One Michigan lawmakers wants to end the practice of SLAPP lawsuits - those are lawsuits filed specifically to harass or intimidate a defendant.

Strategic lawsuits against public participation, or SLAPP lawsuits, are suits specifically filed as a way to silence critics.

Democratice State Representative Kara Hope sponsored legislation prohibiting them. She said these kinds of lawsuits typically feature an imbalance in power and resources - for instance when a large company sues an individual.

“It’s basically a contest of who has the most money, who can afford legal representation, who can bide their time in the court system and wait the other party out.”

Hope cited a 2010 case where a Western Michigan University student was sued for $750-thousand after creating a Facebook group complaining about a local towing company.

“He was legally parked, he had a permit to park where he was and he criticized the towing company and they sued him,” she said. “He didn’t defame the towing company but he still had to try and defend himself in court.”

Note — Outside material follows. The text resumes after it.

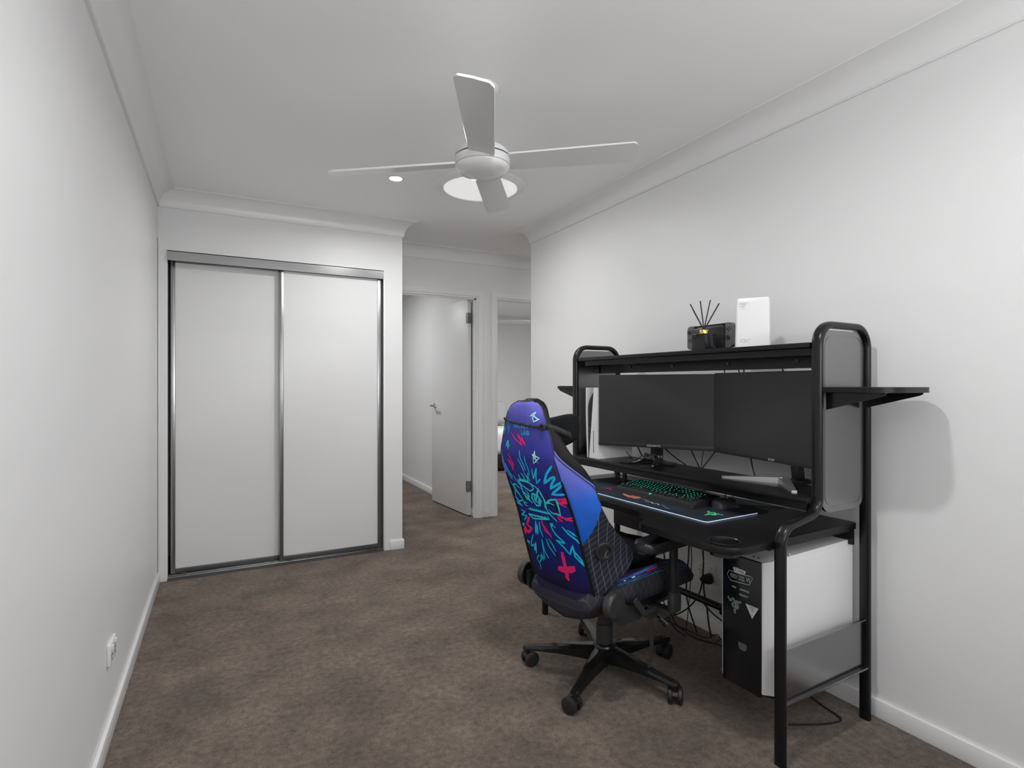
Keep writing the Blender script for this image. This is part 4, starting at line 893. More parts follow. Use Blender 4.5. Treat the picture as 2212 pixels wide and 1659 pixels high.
for y in (0.118, 0.136): b.lathe([(0.0032, 0), (0.0032, 0.0008)], 14, M=T(0.052, y, 0.4695) @ R(-20, 'Y'))
b.box(0.092, 0.098, 0.150, 0.190, 0.4885, 0.4905); b.build('top_ports', M_VOID, t)
b = MB(); b.prism(fillet([(0.182 - 0.157 * 0, 0)] * 0 or [(-0.017, 0.012), (0.017, 0.012), (0.017, -0.004), (0.010, -0.013), (-0.010, -0.013), (-0.017, -0.004)], 0.003, 3, True), 0, 0.0012, M=T(0.0275, 0.1640, 0.148) @ FACE)
b.build('power_button', M_GREYP, t)
def fs(y0, z0): return T(0.0270, y0, z0 - 0.165) @ FACE     # sticker frame on the front panel: X runs towards -y
def fmap(y0, z0): 
    m = fs(y0, z0); return lambda x, y: m @ Vector((x, y, 0.0003))
def outline(b, pts, w, mi, f): b.strip(list(pts) + [pts[0]], None, w, mi, f)
# hexagonal fan badge
b = MB(); f = fmap(0.176, 0.556)
hx = [(-0.052, -0.005), (-0.043, 0.012), (0.004, 0.011), (0.044, 0.015), (0.053, 0.010), (0.039, -0.017), (-0.037, -0.023)]
outline(b, hx, 0.0016, 0, f)
top_ = [(-0.028, 0.027), (-0.019, 0.030), (0.0265, 0.027), (0.0225, 0.0145), (-0.012, 0.0115), (-0.024, 0.014)]
b.poly([f(x, y) for x, y in top_], 0)
f2 = lambda x, y: fs(0.176, 0.556) @ Vector((x, y, 0.0006))
b.text('msi', 0.0125, 1, lambda x, y: f2(x + 0.0065, y + 0.0208), xscale=1.3)
sh = [(-0.025, 0.0265), (-0.019, 0.028), (-0.0145, 0.0265), (-0.0155, 0.020), (-0.019, 0.0155), (-0.0235, 0.019)]
outline(b, sh, 0.0012, 1, f2)
for cx in (-0.031, -0.018):
    for r in (0.0075, 0.005, 0.0025): b.strip([(cx + r * cos(a), -0.003 + r * sin(a)) for a in [2 * pi * q / 16 for q in range(17)]], None, 0.0011, 2, f)
b.text('TWIN', 0.0092, 0, lambda x, y: f(x + 0.0075, y + 0.001), xscale=0.95); b.text('FROZR', 0.0088, 0, lambda x, y: f(x + 0.009, y - 0.0085), xscale=0.85)
b.text('VI', 0.022, 0, lambda x, y: f(x + 0.035 + 0.12 * y, y - 0.001), xscale=0.9)
b.build('fan_badge_sticker', [M_PRINTW, M_INK, M_PRINTG], t, recalc=False)
b = MB(); f = fmap(0.176, 0.513)
b.text('MSI', 0.0100, 0, lambda x, y: f(x - 0.0225, y), xscale=1.15); b.text('AMING', 0.0105, 0, lambda x, y: f(x + 0.020, y), xscale=1.15); b.text('READY', 0.0105, 0, lambda x, y: f(x + 0.018, y - 0.019), xscale=1.15)
b.build('lettering_sticker', M_PRINTW, t, recalc=False)
b = MB(); f = fmap(0.197, 0.448); snakes(b, 0, lambda x, y: f(x * 0.056, y * 0.056 + 0.0), 1.0, 0.10)
snakes(b, 1, lambda x, y: (fs(0.197, 0.448) @ Vector((x * 0.056, y * 0.056, 0.0006))), 1.0, 0.05)
b.build('snake_emblem_sticker', [mat('pale_green_print', (0.50, 0.62, 0.54), 0.5), M_INK], t, recalc=False)
b = MB(); f = fmap(0.125, 0.455); f2 = lambda x, y: fs(0.125, 0.455) @ Vector((x, y, 0.0006))
b.poly([f(-0.0265, 0.0150), f(0.0255, 0.0145), f(0.0, -0.030)], 0)
b.text('TORTUGA', 0.0052, 1, lambda x, y: f2(x, y + 0.0112)) if False else b.strip([(-0.017, 0.0115), (0.016, 0.0112)], None, 0.0016, 1, f2)
b.text('BEACH', 0.0056, 1, lambda x, y: f2(x, y + 0.0065))
b.strip([(0.0, -0.012), (0.001, 0.000)], None, 0.0012, 1, f2)
for a in (20, 70, 110, 160, 200, 340): b.strip([(0.001, 0.0), (0.001 + 0.0065 * cos(radians(a)), 0.0 + 0.0045 * sin(radians(a)))], None, 0.0013, 1, f2)
b.strip([(-0.003, -0.018), (0.002, -0.020)], None, 0.003, 1, f2)
b.build('triangle_sticker', [M_PRINTW, M_INK], t, recalc=False)

# ================================================================ gaming chair (local x = forward, y = left, origin under the column)
CH = T(1.461, 1.927, 0) @ R(13, 'Z')
chair = empty('gaming_chair', CH, 'gaming chair in a violet and blue graffiti cover, pulled up to the black desk', 'chair')
M_BASE = mat('chair_base_metal', (0.014, 0.014, 0.014), 0.15, metal=0.2)
M_HINGE = mat('chair_plastic', (0.036, 0.036, 0.036), 0.38)
# star base
b = MB()
b.lathe([(0.030, 0.052), (0.046, 0.060), (0.052, 0.085), (0.050, 0.118), (0.046, 0.128), (0.040, 0.134), (0.036, 0.134)], 36)
angs = [142 - 13, 214.3 - 13, 285.6 - 13, 357.5 - 13, 69.6 - 13]
for a in angs:
    M = R(a, 'Z'); loops = []
    for r, w, z0, z1 in ((0.030, 0.036, 0.062, 0.122), (0.10, 0.032, 0.070, 0.116), (0.20, 0.026, 0.076, 0.104), (0.30, 0.020, 0.076, 0.094), (0.345, 0.019, 0.075, 0.091), (0.352, 0.012, 0.077, 0.089)):
        loops.append([(r, -w, z0), (r, w, z0), (r, w, z1 - 0.008), (r, w * 0.68, z1), (r, -w * 0.68, z1), (r, -w, z1 - 0.008)])
    b.loft(loops, M=M)
b.build('star_base', M_BASE, chair)
b = MB(); b.lathe([(0.018, 0.030), (0.018, 0.130), (0.036, 0.131), (0.036, 0.215), (0.033, 0.217), (0.030, 0.218), (0.030, 0.305)], 32); b.build('gas_column', M_HINGE, chair)
cm_ = None
for i, a in enumerate(angs):
    M = R(a, 'Z') @ T(0.338, 0, 0) @ R((35, 80, -60, 20, 150)[i], 'Z')
    c = bpy.data.objects.new('caster', None)
    b = MB(); b.lathe([(0.0055, 0.055), (0.0055, 0.078)], 12, M=T(0, 0, 0)); b.lathe([(0.012, 0.060), (0.012, 0.066)], 16)
    # hood
    n = 14; hood = [(-0.016 + 0.031 * cos(q), 0.032 + 0.0315 * sin(q)) for q in [radians(20 + 170 * k / n) for k in range(n + 1)]] + [(-0.038, 0.030), (-0.010, 0.036), (0.005, 0.038)]
    b.loft([[(x, -0.010, z) for x, z in hood], [(x, 0.010, z) for x, z in hood]])
    c = b.build('caster', M_PLAST, chair, angle=40); c.matrix_local = M
    for s in (-1, 1):
        b = MB(); b.lathe([(0.0295, 0.0), (0.0325, 0.003), (0.0325, 0.014), (0.027, 0.0175), (0.012, 0.0185)], 28, M=T(-0.016, s * 0.0105, 0.0325) @ R(-90 * s, 'X'))
        w = b.build('wheel', M_PLASTM, None); w.parent = c
# seat mechanism
b = MB(); b.box(-0.10, 0.16, -0.095, 0.095, 0.298, 0.336, bev=0.012); b.box(-0.15, 0.22, -0.21, 0.21, 0.334, 0.352, bev=0.004)
b.box(-0.02, 0.03, -0.25, 0.25, 0.312, 0.330, bev=0.004); b.build('tilt_mechanism', M_HINGE, chair)
b = MB(); b.tube([(0.06, -0.09, 0.315), (0.06, -0.18, 0.312), (0.065, -0.235, 0.290)], 0.005, n=8); b.tube([(0.065, -0.235, 0.290), (0.075, -0.262, 0.268)], 0.008, 0.012, n=10); b.build('height_lever', M_PLAST, chair)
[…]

According to the Reporters Committee for the Freedom of the Press, which tracks anti-SLAPP laws, roughly 30 states have some kind of anti-SLAPP law on the books.

Representative Hope said the goal of her legislation is to protect free speech, and to make it harder to bring SLAPP lawsuits.

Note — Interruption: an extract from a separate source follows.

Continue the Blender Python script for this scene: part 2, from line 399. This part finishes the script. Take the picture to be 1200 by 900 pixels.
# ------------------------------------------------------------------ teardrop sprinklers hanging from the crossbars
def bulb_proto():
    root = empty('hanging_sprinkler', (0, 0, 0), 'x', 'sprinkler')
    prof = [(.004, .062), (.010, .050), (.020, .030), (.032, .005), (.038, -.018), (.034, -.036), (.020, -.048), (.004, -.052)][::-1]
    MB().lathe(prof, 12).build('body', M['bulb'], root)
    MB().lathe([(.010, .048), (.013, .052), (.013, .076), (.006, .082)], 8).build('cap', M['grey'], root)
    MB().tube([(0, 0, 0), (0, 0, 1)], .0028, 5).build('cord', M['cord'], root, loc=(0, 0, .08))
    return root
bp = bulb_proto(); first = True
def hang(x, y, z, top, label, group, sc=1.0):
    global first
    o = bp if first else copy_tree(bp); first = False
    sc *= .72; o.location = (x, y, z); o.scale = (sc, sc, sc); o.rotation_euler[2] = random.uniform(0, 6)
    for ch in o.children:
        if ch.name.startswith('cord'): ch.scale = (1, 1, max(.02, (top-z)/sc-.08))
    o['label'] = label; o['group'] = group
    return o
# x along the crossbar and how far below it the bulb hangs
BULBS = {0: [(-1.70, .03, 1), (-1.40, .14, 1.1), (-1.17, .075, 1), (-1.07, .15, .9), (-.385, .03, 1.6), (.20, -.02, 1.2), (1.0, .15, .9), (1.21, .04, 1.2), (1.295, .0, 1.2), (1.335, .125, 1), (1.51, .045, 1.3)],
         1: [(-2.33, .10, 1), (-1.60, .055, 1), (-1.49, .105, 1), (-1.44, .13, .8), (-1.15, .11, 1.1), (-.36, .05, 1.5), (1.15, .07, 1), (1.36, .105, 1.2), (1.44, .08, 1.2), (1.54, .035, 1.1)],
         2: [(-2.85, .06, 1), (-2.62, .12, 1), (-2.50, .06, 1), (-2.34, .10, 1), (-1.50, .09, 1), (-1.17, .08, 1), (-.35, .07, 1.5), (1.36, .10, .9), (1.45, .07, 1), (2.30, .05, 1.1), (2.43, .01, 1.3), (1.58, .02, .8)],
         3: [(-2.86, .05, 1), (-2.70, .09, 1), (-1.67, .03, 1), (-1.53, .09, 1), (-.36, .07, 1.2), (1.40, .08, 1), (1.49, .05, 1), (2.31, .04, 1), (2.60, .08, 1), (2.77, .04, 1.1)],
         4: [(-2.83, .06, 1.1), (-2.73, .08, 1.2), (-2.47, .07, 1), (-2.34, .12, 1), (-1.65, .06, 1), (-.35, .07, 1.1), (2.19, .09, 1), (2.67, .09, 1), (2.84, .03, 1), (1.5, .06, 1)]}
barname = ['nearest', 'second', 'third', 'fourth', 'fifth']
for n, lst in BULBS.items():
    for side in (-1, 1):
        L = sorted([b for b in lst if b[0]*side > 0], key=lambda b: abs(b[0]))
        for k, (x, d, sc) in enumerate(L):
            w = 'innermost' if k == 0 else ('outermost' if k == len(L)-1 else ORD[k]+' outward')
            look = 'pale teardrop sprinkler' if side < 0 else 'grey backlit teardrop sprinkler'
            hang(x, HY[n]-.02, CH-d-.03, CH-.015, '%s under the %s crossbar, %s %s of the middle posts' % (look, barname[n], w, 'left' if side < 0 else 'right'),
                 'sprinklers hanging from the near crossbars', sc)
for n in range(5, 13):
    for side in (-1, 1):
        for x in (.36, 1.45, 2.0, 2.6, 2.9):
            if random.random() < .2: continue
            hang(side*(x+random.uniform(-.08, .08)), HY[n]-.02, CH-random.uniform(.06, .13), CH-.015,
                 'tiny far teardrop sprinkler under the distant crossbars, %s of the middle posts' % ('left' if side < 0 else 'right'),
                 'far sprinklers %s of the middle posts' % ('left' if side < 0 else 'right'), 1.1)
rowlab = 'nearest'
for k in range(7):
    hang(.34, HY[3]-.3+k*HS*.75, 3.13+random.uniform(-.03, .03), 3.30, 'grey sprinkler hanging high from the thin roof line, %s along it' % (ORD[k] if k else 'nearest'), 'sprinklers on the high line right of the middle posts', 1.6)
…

“It would give the court a chance to look at the case and make the plaintiff, the party bringing the lawsuit, demonstrate they have a legitimate case and aren’t just trying to silence critics.”

If a court finds that a case does not have a basis to move forward, defendants can be awarded up to three times the amount of cost of defending themselves against the lawsuit, including reasonable attorney fees and other expenses.